Catsimatidis blasts Lhota for failures in crisis management

Gop mayoral hopeful Joe Lhota blasted rival John Catsimatidis on Sunday for having a “disturbing relationship with the truth’’ after the billionaire businessman said the former deputy mayor bungled the city’s preparations for a terror attack before 9/11.

Catsimatidis said Lhota never should have allowed New York’s emergency command center to be relocated to 7 World Trade Center, where, he said, fuel was stored on a “high floor.’’

Lhota shot back that the building, which was destroyed on Sept. 11, 2001, was good enough for the CIA and Secret Service, which also had offices there.

The ex-MTA chief, who served under Rudy Giuliani, added that the fuel for the tower was located on the third floor, which isn’t all that high.

The exchange came during the final Republican mayoral debate, televised on WNBC/Channel 4.

The debate took place two hours after Giuliani joined Lhota at his campaign headquarters.

“This is the man who helped me and the city get through Sept. 11 — that’s a qualification that nobody else has,” Giuliani said.

During the debate, Lhota repeatedly emphasized his government service, while Catsimatidis claimed mysteriously that he couldn’t divulge his own.

“I served in government in various ways that I choose not to talk about,” Catsimatidis said.

Meanwhile, both candidates defended the NYPD’s stop-and-frisk policy.

Asked what he would do if his son were stopped, Catsimatidis replied that he’d ask if he was “walking with his pants half-down or hat on backwards, or drunk.’’

He said, though, that stop-and-frisk should be put to a public referendum.

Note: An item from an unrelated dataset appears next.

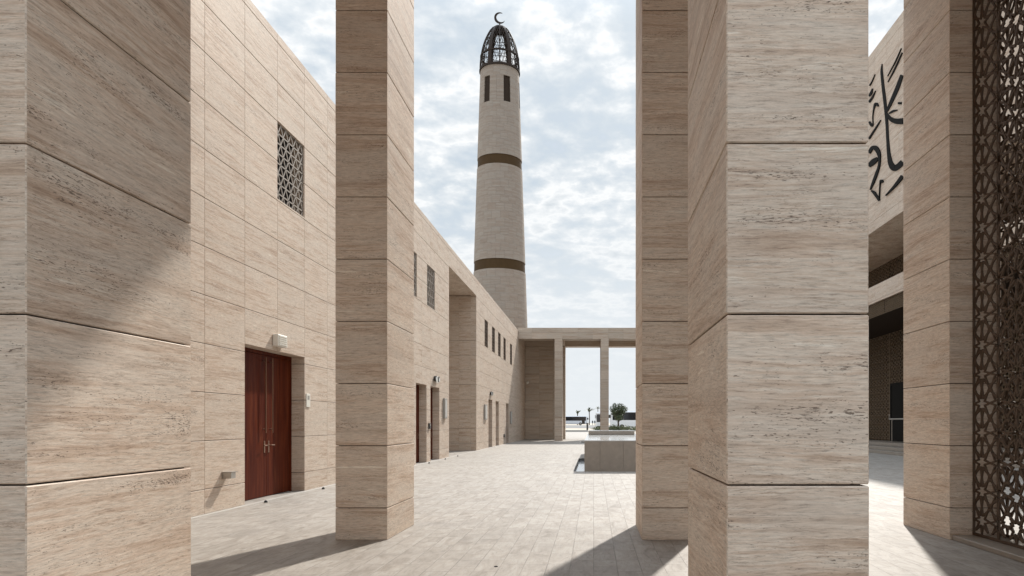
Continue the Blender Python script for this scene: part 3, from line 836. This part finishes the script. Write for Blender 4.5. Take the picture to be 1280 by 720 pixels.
for (a, b_) in ((ch_x0, ch_x1), (ch2_x0, ch2_x1)):
    m = MB(); m.box(a, b_, ch_y0, ch_y1, -.24, -.20)
    m.box(a-.05, a+.012, ch_y0, ch_y1, -.20, -.004) if a < 0 else m.box(b_-.012, b_+.05, ch_y0, ch_y1, -.2, -.004)
    m.box(a, b_, ch_y1, ch_y1+.05, -.20, -.004); m.box(a, b_, ch_y0-.05, ch_y0, -.20, -.004)
    chn = m.build('channel', 'granite_dark', ft)
    m = MB(); m.box(a+.014 if a < 0 else a, b_ if a < 0 else b_-.014, ch_y0+.002, ch_y1-.002, -.199, -.12); m.build('water', 'water', chn)

# ------------------------------------------------------------------ outside: coaches, trees, hedge, people
def coach(name, label, L, W, H, loc, rot, side_door=True):
    t = thing(name, label, 'bus', loc, 'white buses parked on the road')
    t['_w'] = (0, 0, 0); hl, hw = L/2, W/2
    m = MB(); m.chbox(-hl, hl, -hw, hw, .38, H, .16); m.build('body', 'bus_white', t)
    for s in (-1, 1):
        m = MB(); m.box(-hl+.35, hl-.5, s*(hw+.012)-.008, s*(hw+.012)+.008, H*.50, H*.93); m.build('side_window', 'bus_glass', t)
    m = MB(); m.box(hl-.004, hl+.012, -hw+.17, hw-.17, H*.40, H*.86); m.build('windscreen', 'bus_glass', t)
    m = MB(); m.box(-hl-.012, -hl+.004, -hw+.3, hw-.3, H*.55, H*.86); m.build('rear_window', 'bus_glass', t)
    m = MB(); m.box(hl-.004, hl+.015, -hw+.2, hw-.2, .45, .62); m.build('bumper', 'dark_metal', t)
    for s in (-1, 1):
        m = MB(); m.box(hl-.002, hl+.02, s*(hw-.42)-.16, s*(hw-.42)+.16, .75, .95); m.build('headlight', 'lamp', t)
        m = MB(); m.box(hl-.1, hl+.32, s*(hw+.14)-.06, s*(hw+.14)+.06, H*.62, H*.80); m.build('mirror', 'dark_metal', t)
        for x in (-hl*.52, hl*.58):
            m = MB(); m.tube([(x, s*(hw-.28), .5), (x, s*(hw+.02), .5)], .5, 18); w = m.build('wheel', 'rubber', t)
            m = MB(); m.tube([(x, s*(hw+.021), .5), (x, s*(hw+.035), .5)], .27, 14); m.build('rim', 'steel', w)
    if side_door:
        m = MB(); m.box(hl-1.9, hl-.9, -hw-.022, -hw-.021+.012, .5, H*.84); m.build('door', 'bus_glass', t)
    t.rotation_euler = (0, 0, rot); t['_w'] = tuple(loc)
    return t
coach('coach', 'distant white coach seen side on between the far pillars, farthest left of the buses', 11.6, 2.5, 3.15, (-7.9, 236, .79), 0)
coach('coach', 'white coach seen head on beside the free far pillar', 11.5, 2.5, 3.7, (1.75, 156, .27), R(-90))
coach('coach', 'white coach with a long dark window band behind the small tree', 12.0, 2.5, 3.85, (9.6, 150, .25), R(180))

def leaf_cloud(m, c, rad, n, size, squash=1.0, hollow=.35):
    for _ in range(n):
        while True:
            v = Vector((random.uniform(-1,1), random.uniform(-1,1), random.uniform(-1,1)))
            if hollow < v.length <= 1: break
        p_ = Vector(c) + Vector((v.x*rad[0], v.y*rad[1], v.z*rad[2]))
        a = Vector((random.gauss(0,1), random.gauss(0,1), random.gauss(0,1))).normalized()
        b_ = a.cross(Vector((random.gauss(0,1), random.gauss(0,1), random.gauss(0,1)))).normalized()
        s_ = size*random.uniform(.6, 1.3)
        m.face([p_-a*s_, p_+b_*s_*.5, p_+a*s_, p_-b_*s_*.5])
def tree(name, label, loc, h, cr, trunk_h):
    t = thing(name, label, 'tree', loc); x, y, z = loc
    m = MB(); m.tube([(x, y, z), (x+.05, y, z+trunk_h*.5), (x-.04, y, z+trunk_h), (x, y, z+h*.7)], [.22, .17, .14, .05], 8)
    for i in range(7):
        a = i*.9; m.tube([(x, y, z+trunk_h*(.85+.05*i)), (x+math.cos(a)*cr*.4, y+math.sin(a)*cr*.4, z+trunk_h+.6+.1*i), (x+math.cos(a)*cr*.75, y+math.sin(a)*cr*.75, z+trunk_h+1.3+.25*i)], [.09, .06, .02], 6)
    m.build('trunk', 'bark', t)
    m = MB()
    for i in range(22):
        a = i*2.39996; r_ = cr*math.sqrt((i+.5)/22)*.80; zz = trunk_h+.35+(h-trunk_h-1.0)*random.random()**1.15
        leaf_cloud(m, (x+r_*math.cos(a), y+r_*math.sin(a), z+zz), (.7, .7, .6), 150, .12)
    for i in range(7):
        a = random.uniform(0, 6.28); leaf_cloud(m, (x+cr*.55*math.cos(a), y+cr*.55*math.sin(a), z+h-random.uniform(.45, .8)), (.4, .4, .65), 70, .12)
    m.build('crown', 'leaf', t)
tree('small_tree', 'small dark bushy tree in the planting bed before the coach', (4.6, 128, .02), 5.2, 1.5, 1.9)
def palm(label, x, y, z, h, sp, u0=.5, u1=1.3):
    t = thing('palm_tree', label, 'palm tree', (x, y, z), 'distant palm trees behind the buses')
    m = MB(); m.tube([(x, y, z), (x+.1, y, z+h*.5), (x, y, z+h)], [.28, .22, .20], 8); m.build('trunk', 'bark', t)
    m = MB()
    for i in range(26):
        a = i*2.4; up = random.uniform(u0, u1); L_ = sp*random.uniform(.8, 1.15); prev = None
        for k_ in range(7):
            f_ = k_/6; r_ = L_*f_*math.cos(up)*1.0; hz = L_*f_*math.sin(up) - L_*.45*f_*f_
            c_ = Vector((x+math.cos(a)*r_, y+math.sin(a)*r_, z+h+hz)); w_ = .22*(1-f_*.7)
            tn = Vector((-math.sin(a), math.cos(a), -.3))
            cur = (c_-tn*w_, c_, c_+tn*w_)
            if prev: m.face([prev[0], cur[0], cur[1], prev[1]]); m.face([prev[1], cur[1], cur[2], prev[2]])
            prev = cur
    m.build('crown', 'palm', t)
palm('narrow upright palm beyond the side-on coach', -7.0, 300, .75, 4.6, 3.4, 1.0, 1.45)
palm('fuller spreading palm right of the narrow upright one', -1.9, 300, .75, 5.6, 3.6, .75, 1.4)
palm('most distant small palm above the head-on coach', 2.6, 420, .75, 9.6, 2.6, .3, 1.2)

hd = thing('hedge', 'low uneven green planting in front of the coaches', 'hedge', (6.5, 126, 0))
m = MB()
for i in range(60):
    x = random.uniform(.2, 15); hgt = .55 + .5*random.random()*(1.3 if x > 3 else .8)
    leaf_cloud(m, (x, 126+random.uniform(-.9, .9), hgt*.55), (.75, .6, hgt*.55), 95, .15, hollow=.1)
m.build('foliage', 'hedge', hd)
m = MB(); m.chbox(-.3, 16, 124.4, 124.7, -.02, .22, .02); m.build('bed_edge', 'kerb', hd)
t = thing('bollard', 'dark slim post standing on the paving beyond the far portico', 'bollard', (-1.1, 121, 0))
m = MB(); m.tube([(-1.1, 121, 0), (-1.1, 121, .08), (-1.1, 121, .081), (-1.1, 121, 1.45)], [.22, .22, .16, .16], 14); m.build('post', 'dark_metal', t)
m = MB(); m.tube([(-1.1, 121, 1.451), (-1.1, 121, 1.56), (-1.1, 121, 1.62)], [.19, .19, .06], 14); m.build('cap', 'dark_metal', t)
def person(x, y, z, label):
    me = bpy.data.meshes.new('person'); 
    V = [(0,0,.95),(0,0,1.2),(0,0,1.42),(0,0,1.52),(0,0,1.66),(.10,0,.9),(.11,.02,.5),(.11,0,.06),(-.10,0,.9),(-.11,-.02,.5),(-.11,0,.06),(.2,0,1.4),(.24,.02,1.12),(.24,-.04,.86),(-.2,0,1.4),(-.24,.02,1.12),(-.24,-.04,.86)]
    E = [(0,1),(1,2),(2,3),(3,4),(0,5),(5,6),(6,7),(0,8),(8,9),(9,10),(2,11),(11,12),(12,13),(2,14),(14,15),(15,16)]
    RR = [.15,.15,.14,.06,.105,.09,.065,.05,.09,.065,.05,.06,.05,.04,.06,.05,.04]
    me.from_pydata(V, E, []); o = bpy.data.objects.new('person', me); C.objects.link(o); o.location = (x, y, z)
    md = o.modifiers.new('skin', 'SKIN'); sv = me.skin_vertices[0].data if me.skin_vertices else None
    if sv is None:
        bm = bmesh.new(); bm.from_mesh(me); bm.verts.layers.skin.verify(); bm.to_mesh(me); bm.free(); sv = me.skin_vertices[0].data
    for i, r_ in enumerate(RR): sv[i].radius = (r_, r_*.8)
    sv[0].use_root = True
    o.modifiers.new('sub', 'SUBSURF').levels = 1; o.modifiers['sub'].render_levels = 1
    me.materials.append(M['cloth'])
    return tag(o, label, 'person', 'people standing by the coaches')
person(-.35, 228, .78, 'person in dark clothes standing nearer the bollard, left of the head-on coach')
person(.40, 228, .78, 'person in dark clothes standing close beside the head-on coach')

# ------------------------------------------------------------------ sky, sun, camera
w = bpy.data.worlds.new('World'); bpy.context.scene.world = w; w.use_nodes = True
nt = w.node_tree; N = nt.nodes; Lk = nt.links
class WN(NT):
    def __init__(s): s.t = nt; s.n = N; s.l = Lk
W_ = WN()
bg = N['Background']
sky = N.new('ShaderNodeTexSky'); sky.sky_type = 'NISHITA'; sky.sun_disc = False
sky.sun_elevation = SUN_EL; sky.sun_rotation = SUN_AZ; sky.air_density = 1.0; sky.dust_density = 2.0; sky.ozone_density = 1.0
tc = N.new('ShaderNodeTexCoord'); sp = N.new('ShaderNodeSeparateXYZ'); Lk.new(tc.outputs['Generated'], sp.inputs[0])
zc = W_.math('ADD', W_.math('MAXIMUM', sp.outputs[2], 0.0), 0.22)
cb = N.new('ShaderNodeCombineXYZ'); Lk.new(W_.math('DIVIDE', sp.outputs[0], zc), cb.inputs[0]); Lk.new(W_.math('DIVIDE', sp.outputs[1], zc), cb.inputs[1])
cp = cb.outputs[0]
n1 = W_.noise(cp, 3.7, 8, 0.56, 0.10)
n2 = W_.noise(W_.vmath('ADD', cp, (7.3, 2.1, 0)), 12.0, 7, 0.56, 0.12)
n3 = W_.noise(W_.vmath('ADD', cp, (1.3, 9.1, 0)), 1.3, 3, 0.5)
dens = W_.math('ADD', W_.math('ADD', W_.math('MULTIPLY', n1, 0.46), W_.math('MULTIPLY', n2, 0.40)), W_.math('MULTIPLY', n3, 0.14))
cover = W_.ramp(dens, [(0.36, 0.75), (0.43, 0.95), (0.48, 1.0)])
shade = W_.ramp(dens, [(0.40, (5.6, 6.4, 7.05)), (0.455, (6.5, 7.1, 7.6)), (0.50, (7.6, 8.0, 8.3)), (0.54, (9.3, 9.4, 9.4)), (0.58, (7.9, 8.2, 8.4)), (0.64, (6.2, 6.7, 7.1))])
mixc = W_.mix(cover, sky.outputs[0], shade)
hz = W_.ramp(sp.outputs[2], [(0.0, 1.0), (0.10, 0.85), (0.32, 0.0)])
mixc = W_.mix(hz, mixc, (8.1, 8.5, 8.8))
# an overcast sky is about twice as bright overhead as near the horizon
zen = W_.ramp(sp.outputs[2], [(0.0, 0.0), (0.50, 0.06), (1.0, 1.0)])
mixc = W_.vmath('SCALE', mixc, None, W_.math('MULTIPLY_ADD', zen, 1.6, 1.0))
mixc = W_.mix(zen, mixc, W_.vmath('MULTIPLY', mixc, (0.90, 1.0, 1.14)))
Lk.new(mixc, bg.inputs['Color']); bg.inputs['Strength'].default_value = 0.0725

sl = bpy.data.lights.new('sun', 'SUN'); sl.energy = 3.85; sl.angle = R(1.6); sl.color = (1.0, 0.955, 0.89)
so = bpy.data.objects.new('sun', sl); C.objects.link(so)
S = Vector((math.sin(SUN_AZ)*math.cos(SUN_EL), math.cos(SUN_AZ)*math.cos(SUN_EL), math.sin(SUN_EL)))
so.rotation_euler = S.to_track_quat('Z', 'Y').to_euler(); so.location = S*80

cam = bpy.data.cameras.new('camera'); co = bpy.data.objects.new('camera', cam); C.objects.link(co)
co.location = (0, 0, 1.5); co.rotation_euler = (R(90), 0, 0)
cam.sensor_width = 36; cam.lens = 36*860/1280
cam.shift_x = -102/1280; cam.shift_y = 169/1280
cam.clip_start = .05; cam.clip_end = 6000
s_ = bpy.context.scene; s_.camera = co
s_.view_settings.view_transform = 'Standard'; s_.view_settings.look = 'None'; s_.view_settings.gamma = 1; s_.view_settings.exposure = 0.49
s_.cycles.max_bounces = 8; s_.cycles.diffuse_bounces = 5
for o in s_.objects:
    if '_w' in o: del o['_w']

Both said they would push to keep Ray Kelly as police commissioner, or ask him to consult on his replacement if he wouldn’t stay.

Catsimatidis said he’d beat the Democratic candidate because “I have a love factor with minorities. They all give me hugs.’’

The most entertaining moment came as Lhota was asked to explain his stance as the “anti-kitten candidate” for saying that he would not have stopped subway trains to save cats on the the tracks last week.

“I’m not the anti-kitten candidate!” he insisted with all seriousness. “I never said I wanted to kill a cat.”

“But I know too much,” he said. “We have thousands of cats, literally thousands of cats that are in the subway system day and night, scurrying across the tracks, and they don’t get killed.’’

Catsimatidis, who often goes by the shortened “Cats,” pounced on the moment to play off his name. “I thought you hate cats. You love this Cats, yeah.”